- Nowelizacja ustawy została opracowana ze względu na pilną potrzebę wdrożenia kolejnych działań ograniczających zjawisko wytwarzania i wprowadzania do obrotu środków zastępczych i nowych substancji psychoaktywnych. Przewiduje ona objęcie przepisami karnymi przede wszystkim czynów związanych z dystrybucją tych substancji i stworzenie instrumentów prawnych umożliwiających odpowiedzialność osób z nią związanych – tłumaczą przedstawiciele Ministerstwa Zdrowia.
W praktyce oznacza to, że za posiadanie dopalaczy będzie można trafić do więzienia nawet na 3 lata. Jeszcze wyższe kary będą grozić handlarzom, którzy za kratkami będą mogli spędzić do 12 lat.
- Umorzenie postępowania będzie możliwe jedynie wtedy, gdy przedmiotem czynu będzie nieznaczna ilość dopalaczy przeznaczona na użytek własny. – Zaznacza resort i Nowe przepisy zmieniają definicję dopalaczy, przez co traktowane one będą tak samo jak narkotyki.

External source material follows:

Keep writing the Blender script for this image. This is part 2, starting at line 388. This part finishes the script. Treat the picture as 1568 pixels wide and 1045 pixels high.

W ten sposób nowe substancje szybciej będą trafiać na listę związków zakazanych. Znowelizowana ustawa nakłada także obowiązek zgłaszania do Państwowej Inspekcji Sanitarnej przypadków zatrucia nowymi substancjami psychoaktywnymi.
- Przepisy mają zapewnić takie samo wsparcie osobom uzależnionym od dopalaczy, jak i od narkotyków. Będą mogły liczyć na leczenie, rehabilitację i wsparcie psychologiczne – podsumowuje ministerstwo.